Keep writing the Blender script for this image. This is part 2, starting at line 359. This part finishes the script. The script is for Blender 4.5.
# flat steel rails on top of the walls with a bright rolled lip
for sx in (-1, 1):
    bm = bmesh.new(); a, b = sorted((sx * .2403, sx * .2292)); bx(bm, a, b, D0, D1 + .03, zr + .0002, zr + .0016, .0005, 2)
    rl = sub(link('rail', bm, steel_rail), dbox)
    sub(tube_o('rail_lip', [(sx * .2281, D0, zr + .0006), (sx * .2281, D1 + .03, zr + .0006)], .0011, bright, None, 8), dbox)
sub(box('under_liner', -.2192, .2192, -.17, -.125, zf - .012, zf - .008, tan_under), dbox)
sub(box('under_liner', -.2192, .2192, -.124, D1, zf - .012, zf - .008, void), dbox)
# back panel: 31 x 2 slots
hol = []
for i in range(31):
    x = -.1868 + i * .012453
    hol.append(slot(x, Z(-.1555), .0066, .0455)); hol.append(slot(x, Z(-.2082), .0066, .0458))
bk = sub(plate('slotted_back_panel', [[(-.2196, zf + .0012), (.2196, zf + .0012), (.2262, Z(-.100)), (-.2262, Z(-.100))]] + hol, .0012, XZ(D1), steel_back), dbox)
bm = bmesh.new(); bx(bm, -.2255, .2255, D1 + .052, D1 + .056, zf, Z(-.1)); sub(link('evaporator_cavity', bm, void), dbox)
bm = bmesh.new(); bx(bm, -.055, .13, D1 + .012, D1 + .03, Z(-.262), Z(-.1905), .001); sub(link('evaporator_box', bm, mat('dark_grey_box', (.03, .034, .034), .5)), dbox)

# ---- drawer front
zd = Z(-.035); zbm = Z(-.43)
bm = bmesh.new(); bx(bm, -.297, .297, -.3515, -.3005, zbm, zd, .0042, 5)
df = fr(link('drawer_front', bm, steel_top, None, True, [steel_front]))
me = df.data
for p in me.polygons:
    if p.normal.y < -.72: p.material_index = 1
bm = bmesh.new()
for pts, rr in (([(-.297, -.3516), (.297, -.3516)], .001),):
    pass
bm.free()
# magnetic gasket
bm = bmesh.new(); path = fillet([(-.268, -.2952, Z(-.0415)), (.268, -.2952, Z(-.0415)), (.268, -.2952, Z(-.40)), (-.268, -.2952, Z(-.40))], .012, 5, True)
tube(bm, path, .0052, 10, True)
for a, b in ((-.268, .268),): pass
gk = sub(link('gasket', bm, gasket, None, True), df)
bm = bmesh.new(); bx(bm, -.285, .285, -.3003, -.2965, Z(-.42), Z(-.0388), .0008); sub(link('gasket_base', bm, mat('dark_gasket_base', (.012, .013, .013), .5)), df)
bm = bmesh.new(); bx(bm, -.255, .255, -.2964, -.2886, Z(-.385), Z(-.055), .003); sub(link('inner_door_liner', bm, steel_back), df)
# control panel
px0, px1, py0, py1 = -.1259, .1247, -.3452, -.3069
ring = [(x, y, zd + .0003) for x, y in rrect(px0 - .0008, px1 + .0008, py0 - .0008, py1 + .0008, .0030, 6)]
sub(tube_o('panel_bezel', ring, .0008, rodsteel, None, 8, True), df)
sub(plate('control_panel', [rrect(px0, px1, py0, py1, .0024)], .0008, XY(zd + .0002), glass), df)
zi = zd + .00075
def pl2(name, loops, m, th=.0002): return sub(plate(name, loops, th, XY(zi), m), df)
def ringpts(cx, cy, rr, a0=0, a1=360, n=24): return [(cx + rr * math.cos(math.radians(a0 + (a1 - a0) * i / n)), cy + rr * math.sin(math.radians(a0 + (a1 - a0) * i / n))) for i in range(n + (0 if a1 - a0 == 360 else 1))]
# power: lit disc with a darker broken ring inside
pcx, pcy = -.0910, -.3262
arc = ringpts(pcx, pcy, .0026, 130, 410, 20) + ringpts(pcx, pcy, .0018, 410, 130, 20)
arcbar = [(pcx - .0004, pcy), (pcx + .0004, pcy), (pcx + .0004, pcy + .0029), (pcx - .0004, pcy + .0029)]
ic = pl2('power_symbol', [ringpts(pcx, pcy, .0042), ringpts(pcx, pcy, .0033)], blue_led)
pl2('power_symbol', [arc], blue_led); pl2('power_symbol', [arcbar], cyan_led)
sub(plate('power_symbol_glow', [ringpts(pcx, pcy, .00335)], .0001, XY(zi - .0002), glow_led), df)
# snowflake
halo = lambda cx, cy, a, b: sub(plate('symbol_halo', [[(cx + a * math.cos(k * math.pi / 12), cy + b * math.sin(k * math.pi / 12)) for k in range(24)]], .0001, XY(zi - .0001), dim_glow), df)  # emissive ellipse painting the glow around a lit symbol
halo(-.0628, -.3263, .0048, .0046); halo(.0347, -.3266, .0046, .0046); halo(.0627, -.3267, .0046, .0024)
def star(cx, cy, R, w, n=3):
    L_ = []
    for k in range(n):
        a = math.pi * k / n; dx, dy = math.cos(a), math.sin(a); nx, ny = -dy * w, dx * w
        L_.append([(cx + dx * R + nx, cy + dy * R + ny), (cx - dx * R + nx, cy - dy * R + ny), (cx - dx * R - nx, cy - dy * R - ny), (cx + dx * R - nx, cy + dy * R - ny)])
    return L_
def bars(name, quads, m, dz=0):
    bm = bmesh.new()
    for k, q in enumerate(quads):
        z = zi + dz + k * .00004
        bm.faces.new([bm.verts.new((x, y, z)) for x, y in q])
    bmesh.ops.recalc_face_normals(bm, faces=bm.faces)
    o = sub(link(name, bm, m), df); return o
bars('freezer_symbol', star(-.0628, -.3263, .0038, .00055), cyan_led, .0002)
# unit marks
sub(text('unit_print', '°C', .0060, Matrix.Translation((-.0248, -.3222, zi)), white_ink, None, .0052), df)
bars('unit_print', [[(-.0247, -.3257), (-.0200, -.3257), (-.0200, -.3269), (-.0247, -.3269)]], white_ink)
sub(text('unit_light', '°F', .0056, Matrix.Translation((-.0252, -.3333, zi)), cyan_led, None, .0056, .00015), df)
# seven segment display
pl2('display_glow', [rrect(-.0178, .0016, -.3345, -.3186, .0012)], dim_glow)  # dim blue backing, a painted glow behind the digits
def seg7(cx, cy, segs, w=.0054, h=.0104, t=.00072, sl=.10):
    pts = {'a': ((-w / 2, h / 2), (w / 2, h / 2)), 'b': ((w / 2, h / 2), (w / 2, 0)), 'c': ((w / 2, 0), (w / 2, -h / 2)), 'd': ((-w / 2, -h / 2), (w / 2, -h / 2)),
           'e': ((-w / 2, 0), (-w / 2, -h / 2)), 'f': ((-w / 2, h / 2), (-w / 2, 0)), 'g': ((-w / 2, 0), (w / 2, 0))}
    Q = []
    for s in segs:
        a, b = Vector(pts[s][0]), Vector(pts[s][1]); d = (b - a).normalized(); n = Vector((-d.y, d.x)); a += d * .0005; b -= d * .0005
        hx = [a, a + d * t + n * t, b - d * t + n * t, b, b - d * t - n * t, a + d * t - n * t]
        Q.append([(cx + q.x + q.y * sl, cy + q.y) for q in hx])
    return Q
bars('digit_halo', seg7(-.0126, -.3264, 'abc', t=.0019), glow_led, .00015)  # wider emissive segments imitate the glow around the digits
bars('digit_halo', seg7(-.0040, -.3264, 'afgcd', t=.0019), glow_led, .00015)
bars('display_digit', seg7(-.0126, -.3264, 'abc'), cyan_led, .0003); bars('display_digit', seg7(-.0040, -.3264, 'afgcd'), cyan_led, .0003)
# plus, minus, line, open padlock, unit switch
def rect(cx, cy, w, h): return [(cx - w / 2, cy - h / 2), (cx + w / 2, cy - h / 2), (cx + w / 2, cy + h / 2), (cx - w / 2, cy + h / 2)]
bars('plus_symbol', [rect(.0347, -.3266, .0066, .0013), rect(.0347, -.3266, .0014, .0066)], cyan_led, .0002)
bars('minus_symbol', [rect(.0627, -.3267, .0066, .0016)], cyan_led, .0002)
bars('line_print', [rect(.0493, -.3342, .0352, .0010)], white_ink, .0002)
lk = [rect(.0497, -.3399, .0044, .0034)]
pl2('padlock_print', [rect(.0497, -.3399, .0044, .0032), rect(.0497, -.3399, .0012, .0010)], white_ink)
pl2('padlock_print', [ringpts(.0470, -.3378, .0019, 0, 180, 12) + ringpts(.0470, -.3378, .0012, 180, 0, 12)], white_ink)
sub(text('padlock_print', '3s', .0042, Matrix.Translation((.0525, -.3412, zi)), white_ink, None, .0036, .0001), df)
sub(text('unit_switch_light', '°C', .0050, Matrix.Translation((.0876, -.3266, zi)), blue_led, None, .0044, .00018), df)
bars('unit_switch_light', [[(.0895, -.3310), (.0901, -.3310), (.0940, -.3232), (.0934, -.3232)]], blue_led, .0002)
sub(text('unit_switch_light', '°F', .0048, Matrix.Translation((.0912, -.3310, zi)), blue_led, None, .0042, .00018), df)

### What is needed
Return only the lines spanning from the first line of the material through the line with "bm = bmesh.new(); bx(bm, -.055, .13, D1", copied exactly, both ends kept.

### Solved problem
Keep writing the Blender script for this image. This is part 2, starting at line 359. This part finishes the script. The script is for Blender 4.5.
# flat steel rails on top of the walls with a bright rolled lip
for sx in (-1, 1):
    bm = bmesh.new(); a, b = sorted((sx * .2403, sx * .2292)); bx(bm, a, b, D0, D1 + .03, zr + .0002, zr + .0016, .0005, 2)
    rl = sub(link('rail', bm, steel_rail), dbox)
    sub(tube_o('rail_lip', [(sx * .2281, D0, zr + .0006), (sx * .2281, D1 + .03, zr + .0006)], .0011, bright, None, 8), dbox)
sub(box('under_liner', -.2192, .2192, -.17, -.125, zf - .012, zf - .008, tan_under), dbox)
sub(box('under_liner', -.2192, .2192, -.124, D1, zf - .012, zf - .008, void), dbox)
# back panel: 31 x 2 slots
hol = []
for i in range(31):
    x = -.1868 + i * .012453
    hol.append(slot(x, Z(-.1555), .0066, .0455)); hol.append(slot(x, Z(-.2082), .0066, .0458))
bk = sub(plate('slotted_back_panel', [[(-.2196, zf + .0012), (.2196, zf + .0012), (.2262, Z(-.100)), (-.2262, Z(-.100))]] + hol, .0012, XZ(D1), steel_back), dbox)
bm = bmesh.new(); bx(bm, -.2255, .2255, D1 + .052, D1 + .056, zf, Z(-.1)); sub(link('evaporator_cavity', bm, void), dbox)
bm = bmesh.new(); bx(bm, -.055, .13, D1 + .012, D1 + .03, Z(-.262), Z(-.1905), .001); sub(link('evaporator_box', bm, mat('dark_grey_box', (.03, .034, .034), .5)), dbox)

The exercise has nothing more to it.